鄙のビジネス書作家のブログ

鄙で暮らす経営コンサルタント(中小企業診断士)・ビジネス書作家六角明雄の感じたことを書いているブログ

ゴールは起業ではなく成功すること

[要旨]

現在は起業することが容易になっていますが、それは参入者も増えているということなので、ライバルも多く、成功することが難しくなっています。それを理解せずに安易に起業してしまうと、「フォーム営業代行」を頼るなど、非効率な活動をしてしまうことになります。そのようなことを避けるには、しっかりとした準備をすることが大切です。

[本文]

ビジネスメールコンサルタントの平野友朗さんが配信しているメールマガジンに、「フォーム営業代行」について書いておられました。すなわち、フォーム営業代行に頼って販売促進をする会社は、売上を得ることに必死なのかもしれないが、それと同時に、迷惑なことをする会社という悪い評価を受けることにもなるので、長い目で見れば得策ではないということです。私も平野さんのご指摘はその通りだと思いますし、ほとんどの経営者の方も同じように考えると思います。しかし、現実には、そのような「迷惑行為」はなかなか減りません。

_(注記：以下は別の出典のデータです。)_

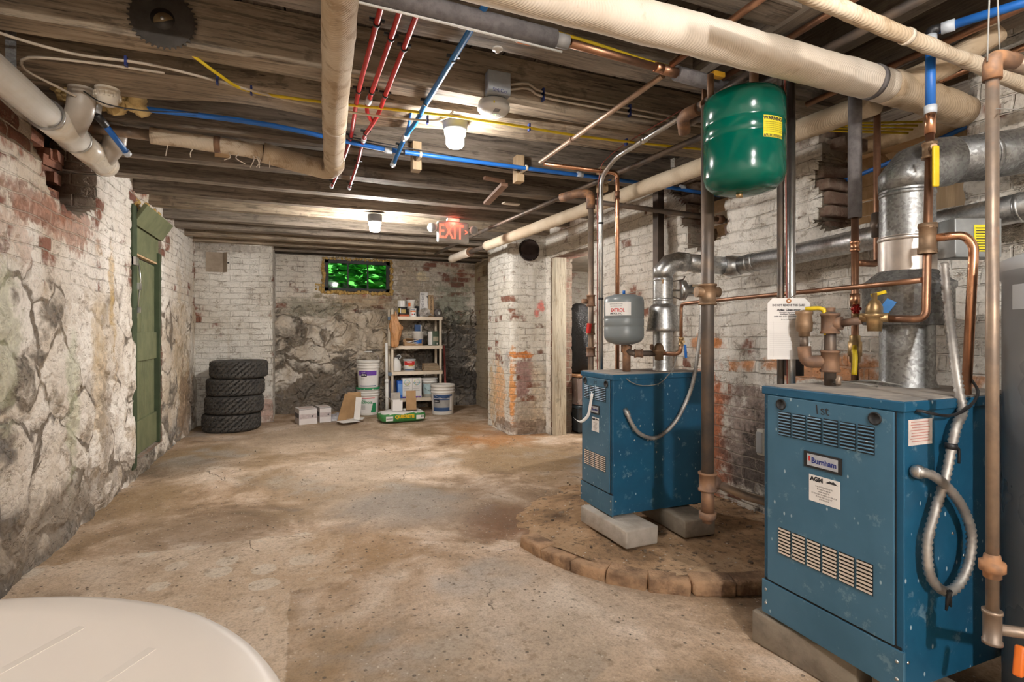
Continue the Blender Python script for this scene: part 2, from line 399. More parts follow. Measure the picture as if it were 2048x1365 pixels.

ちなみに、私も営業マンをしていたときは、葛藤を抱えながら、営業目標達成のために、「明日の100より今日の50」的なことをしていたので、営業代行を使おうとする経営者の方の気持ちを理解でます。でも、そのようなことばかりしていては、最終的には自分の首を絞めることになってしまいます。それなのに、どうして目先のことばかり考える経営者の方が減らないのだろうということを、ずっと不思議に感じています。

その原因は、もちろん、100%明らかにはできないのですが、私が考えていることは、「起業をゴール」にしている方が多いからではないかということです。現在は、規制緩和が進み、起業をしやすい環境になったことは事実です。でも、起業しやすくなったということは、起業した人にとっては、ライバルも多くなっているということです。ですから、現在は、起業した人が成功する確率が低くなっているということも、明らかです。

このことも容易に理解できることなのですが、起業しようとする方の多くは、「自分が始めようとしている事業は必ず成功するので、起業しさえすれば目的が達成する」と考え、安易に起業してしまうのではないかと、私は考えています。ところが、現実は、前述のように、自社と同じようなライバルがたくさんいるので、容易には成功できず、なんとかして売上を得ようとして、「フォーム営業代行」に頼ろうとする人がたくさんいるのではないかということが、私の見立てです。

では、どうしたらよいのかということですが、起業してから成功する確率を高めるために、しっかりとした準備をするということです。これも繰り返しになりますが、年々、起業する人の数が増えているわけですから、しっかりとした準備が必要です。もちろん、失敗する確率を0にすることはできないので、長期間、準備をすればよいということではありません。

でも、「起業がゴール」と考えてしまっていれば、そのゴールを目指すことに夢中になり、気持ちが急いて、十分な準備をすることができません。一方、「事業を成功させることがゴール」と考えれば、起業は通過地点になるので、気持ちに余裕をもって準備や起業に臨むことができます。こう考えれば、どのような準備をするかということで、本当の開業をしたときに、ライバルと大きな差をつけることができるでしょう。